Determine which lines contain the word "picture", then copy those lines.

** DATA PROVIDED **
---*---

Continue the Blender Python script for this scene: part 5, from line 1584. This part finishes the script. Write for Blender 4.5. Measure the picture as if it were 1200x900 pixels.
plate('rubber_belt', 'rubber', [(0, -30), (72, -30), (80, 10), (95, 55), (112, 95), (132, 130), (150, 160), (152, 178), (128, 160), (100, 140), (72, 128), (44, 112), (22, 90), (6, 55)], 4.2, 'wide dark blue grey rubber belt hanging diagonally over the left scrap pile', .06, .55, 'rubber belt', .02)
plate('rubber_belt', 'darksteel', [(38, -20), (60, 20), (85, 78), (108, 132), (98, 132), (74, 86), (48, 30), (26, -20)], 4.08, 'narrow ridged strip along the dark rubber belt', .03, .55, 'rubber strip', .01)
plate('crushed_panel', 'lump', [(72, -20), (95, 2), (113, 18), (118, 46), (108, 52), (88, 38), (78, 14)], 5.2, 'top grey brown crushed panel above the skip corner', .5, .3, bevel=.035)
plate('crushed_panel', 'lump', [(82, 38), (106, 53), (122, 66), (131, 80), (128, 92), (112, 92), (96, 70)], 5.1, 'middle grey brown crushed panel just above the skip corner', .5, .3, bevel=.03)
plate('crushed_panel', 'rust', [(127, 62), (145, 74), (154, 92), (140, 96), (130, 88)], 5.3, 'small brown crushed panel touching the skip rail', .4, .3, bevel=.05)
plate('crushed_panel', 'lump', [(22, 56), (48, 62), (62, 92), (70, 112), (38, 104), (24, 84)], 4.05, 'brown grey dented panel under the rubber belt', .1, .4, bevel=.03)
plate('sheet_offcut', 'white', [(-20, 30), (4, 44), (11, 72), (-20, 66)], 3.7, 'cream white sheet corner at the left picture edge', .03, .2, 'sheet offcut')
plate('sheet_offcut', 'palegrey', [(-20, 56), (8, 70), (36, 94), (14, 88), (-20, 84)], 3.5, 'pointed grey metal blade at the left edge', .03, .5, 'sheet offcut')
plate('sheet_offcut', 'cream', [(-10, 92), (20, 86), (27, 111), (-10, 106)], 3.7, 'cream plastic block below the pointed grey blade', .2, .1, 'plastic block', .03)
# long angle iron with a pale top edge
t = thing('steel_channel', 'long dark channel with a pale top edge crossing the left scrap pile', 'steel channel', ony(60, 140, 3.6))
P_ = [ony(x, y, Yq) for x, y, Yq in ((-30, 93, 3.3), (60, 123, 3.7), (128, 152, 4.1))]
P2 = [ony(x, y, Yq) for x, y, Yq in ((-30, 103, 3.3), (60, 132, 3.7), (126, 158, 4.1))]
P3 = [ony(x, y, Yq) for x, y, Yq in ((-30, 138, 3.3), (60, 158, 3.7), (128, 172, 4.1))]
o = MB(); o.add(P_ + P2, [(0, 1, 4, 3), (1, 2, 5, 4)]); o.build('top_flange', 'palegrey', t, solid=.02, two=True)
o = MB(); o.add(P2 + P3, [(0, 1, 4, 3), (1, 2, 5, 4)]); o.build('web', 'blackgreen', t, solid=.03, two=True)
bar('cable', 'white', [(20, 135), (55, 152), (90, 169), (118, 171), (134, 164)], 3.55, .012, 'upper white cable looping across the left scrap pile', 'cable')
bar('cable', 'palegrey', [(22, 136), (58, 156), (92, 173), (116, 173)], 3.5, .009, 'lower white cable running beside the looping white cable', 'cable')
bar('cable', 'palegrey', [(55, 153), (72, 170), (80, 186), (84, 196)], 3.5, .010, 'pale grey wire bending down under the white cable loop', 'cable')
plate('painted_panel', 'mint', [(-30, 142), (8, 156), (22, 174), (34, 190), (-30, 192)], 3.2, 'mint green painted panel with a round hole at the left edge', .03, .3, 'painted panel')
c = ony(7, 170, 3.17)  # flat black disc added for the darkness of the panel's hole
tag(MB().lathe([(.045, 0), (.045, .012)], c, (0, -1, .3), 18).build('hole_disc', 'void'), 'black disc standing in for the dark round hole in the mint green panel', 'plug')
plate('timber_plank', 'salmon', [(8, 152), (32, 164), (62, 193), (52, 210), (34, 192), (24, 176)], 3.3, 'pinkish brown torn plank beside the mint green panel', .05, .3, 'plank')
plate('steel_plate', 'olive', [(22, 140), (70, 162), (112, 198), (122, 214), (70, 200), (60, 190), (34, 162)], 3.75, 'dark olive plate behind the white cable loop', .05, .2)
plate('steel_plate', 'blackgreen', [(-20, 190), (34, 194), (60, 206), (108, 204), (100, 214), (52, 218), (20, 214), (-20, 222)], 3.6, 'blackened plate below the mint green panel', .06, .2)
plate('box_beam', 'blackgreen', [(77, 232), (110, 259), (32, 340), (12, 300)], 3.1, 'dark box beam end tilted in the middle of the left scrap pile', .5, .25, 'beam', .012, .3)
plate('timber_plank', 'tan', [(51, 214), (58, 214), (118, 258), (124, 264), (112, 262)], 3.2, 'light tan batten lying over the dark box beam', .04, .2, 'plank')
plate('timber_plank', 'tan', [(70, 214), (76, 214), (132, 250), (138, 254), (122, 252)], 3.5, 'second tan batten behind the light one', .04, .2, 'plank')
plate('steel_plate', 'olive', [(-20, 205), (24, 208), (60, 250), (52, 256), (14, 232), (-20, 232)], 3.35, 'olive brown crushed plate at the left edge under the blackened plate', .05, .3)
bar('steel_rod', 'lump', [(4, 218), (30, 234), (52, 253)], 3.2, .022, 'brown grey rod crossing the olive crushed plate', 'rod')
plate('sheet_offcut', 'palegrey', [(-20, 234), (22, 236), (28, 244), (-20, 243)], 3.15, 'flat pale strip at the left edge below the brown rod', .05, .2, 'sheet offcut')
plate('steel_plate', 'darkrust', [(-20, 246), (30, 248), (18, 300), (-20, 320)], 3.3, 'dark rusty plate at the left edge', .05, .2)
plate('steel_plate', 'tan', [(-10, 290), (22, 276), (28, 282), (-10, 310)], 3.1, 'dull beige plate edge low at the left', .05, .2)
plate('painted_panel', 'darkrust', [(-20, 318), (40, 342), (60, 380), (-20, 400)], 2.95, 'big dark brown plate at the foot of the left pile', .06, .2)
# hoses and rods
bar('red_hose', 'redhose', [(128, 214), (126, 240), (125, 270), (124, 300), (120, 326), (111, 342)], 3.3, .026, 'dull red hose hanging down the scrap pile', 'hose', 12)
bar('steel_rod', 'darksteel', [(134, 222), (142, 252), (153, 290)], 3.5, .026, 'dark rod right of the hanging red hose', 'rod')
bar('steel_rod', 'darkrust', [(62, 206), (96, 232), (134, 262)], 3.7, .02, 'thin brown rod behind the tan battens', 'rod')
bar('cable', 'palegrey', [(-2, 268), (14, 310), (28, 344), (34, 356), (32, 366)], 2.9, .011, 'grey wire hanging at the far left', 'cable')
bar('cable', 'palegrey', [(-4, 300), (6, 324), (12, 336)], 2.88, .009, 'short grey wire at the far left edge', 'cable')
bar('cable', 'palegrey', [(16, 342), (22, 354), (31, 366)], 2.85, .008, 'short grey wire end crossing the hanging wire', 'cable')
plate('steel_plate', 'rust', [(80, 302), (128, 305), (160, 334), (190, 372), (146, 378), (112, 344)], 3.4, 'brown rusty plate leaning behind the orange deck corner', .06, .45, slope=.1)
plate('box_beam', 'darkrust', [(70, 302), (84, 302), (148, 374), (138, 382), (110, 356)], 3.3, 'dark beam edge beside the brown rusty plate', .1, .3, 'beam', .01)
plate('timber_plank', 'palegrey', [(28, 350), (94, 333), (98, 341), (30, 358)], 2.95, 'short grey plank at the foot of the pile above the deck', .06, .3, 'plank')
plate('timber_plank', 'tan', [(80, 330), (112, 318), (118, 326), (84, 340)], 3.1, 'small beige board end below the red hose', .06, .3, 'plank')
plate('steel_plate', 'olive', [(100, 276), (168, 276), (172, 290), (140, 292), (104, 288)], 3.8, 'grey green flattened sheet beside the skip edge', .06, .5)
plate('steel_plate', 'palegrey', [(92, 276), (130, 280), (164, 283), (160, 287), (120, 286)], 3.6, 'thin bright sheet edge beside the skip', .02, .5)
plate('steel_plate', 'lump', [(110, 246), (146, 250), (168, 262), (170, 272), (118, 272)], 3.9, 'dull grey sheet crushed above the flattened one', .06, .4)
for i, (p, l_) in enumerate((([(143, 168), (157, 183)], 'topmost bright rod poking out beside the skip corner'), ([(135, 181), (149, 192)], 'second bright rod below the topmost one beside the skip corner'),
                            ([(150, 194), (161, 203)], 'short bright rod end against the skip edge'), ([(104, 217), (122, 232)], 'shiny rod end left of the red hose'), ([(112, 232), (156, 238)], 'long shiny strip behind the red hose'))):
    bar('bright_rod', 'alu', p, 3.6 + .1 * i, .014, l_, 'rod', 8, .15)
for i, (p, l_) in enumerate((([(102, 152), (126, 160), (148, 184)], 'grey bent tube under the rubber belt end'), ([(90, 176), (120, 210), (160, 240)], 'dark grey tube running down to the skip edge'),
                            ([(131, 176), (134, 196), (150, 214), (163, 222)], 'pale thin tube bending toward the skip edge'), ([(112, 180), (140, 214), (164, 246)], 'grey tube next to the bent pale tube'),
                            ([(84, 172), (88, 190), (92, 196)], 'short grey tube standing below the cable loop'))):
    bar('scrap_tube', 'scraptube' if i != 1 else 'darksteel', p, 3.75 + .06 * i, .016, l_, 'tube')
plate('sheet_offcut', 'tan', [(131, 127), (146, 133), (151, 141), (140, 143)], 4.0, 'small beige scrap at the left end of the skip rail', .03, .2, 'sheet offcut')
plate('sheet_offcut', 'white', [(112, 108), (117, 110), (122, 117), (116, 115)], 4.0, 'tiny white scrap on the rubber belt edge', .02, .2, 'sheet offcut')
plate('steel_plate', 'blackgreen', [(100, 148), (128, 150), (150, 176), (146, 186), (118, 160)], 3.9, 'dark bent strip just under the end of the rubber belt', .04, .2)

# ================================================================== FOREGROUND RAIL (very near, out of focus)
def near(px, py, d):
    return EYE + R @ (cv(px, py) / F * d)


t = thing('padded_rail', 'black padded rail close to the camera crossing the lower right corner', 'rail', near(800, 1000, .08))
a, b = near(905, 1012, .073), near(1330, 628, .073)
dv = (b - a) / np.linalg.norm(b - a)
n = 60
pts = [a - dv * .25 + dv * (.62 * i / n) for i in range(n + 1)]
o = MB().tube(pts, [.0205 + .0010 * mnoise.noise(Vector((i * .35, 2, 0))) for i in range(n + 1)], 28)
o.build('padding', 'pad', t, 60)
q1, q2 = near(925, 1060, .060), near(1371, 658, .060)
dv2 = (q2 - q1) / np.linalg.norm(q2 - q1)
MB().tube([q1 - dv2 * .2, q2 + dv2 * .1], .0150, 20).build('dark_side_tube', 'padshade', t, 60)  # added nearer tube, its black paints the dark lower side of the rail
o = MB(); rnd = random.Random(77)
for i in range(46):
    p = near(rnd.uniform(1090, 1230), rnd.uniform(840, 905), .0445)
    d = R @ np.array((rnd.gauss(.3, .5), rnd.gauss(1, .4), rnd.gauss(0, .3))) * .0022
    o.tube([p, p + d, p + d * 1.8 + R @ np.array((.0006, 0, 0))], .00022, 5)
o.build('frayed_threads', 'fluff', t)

---*---

** PROBLEM SOLUTION **
Continue the Blender Python script for this scene: part 5, from line 1584. This part finishes the script. Write for Blender 4.5. Measure the picture as if it were 1200x900 pixels.
plate('sheet_offcut', 'white', [(-20, 30), (4, 44), (11, 72), (-20, 66)], 3.7, 'cream white sheet corner at the left picture edge', .03, .2, 'sheet offcut')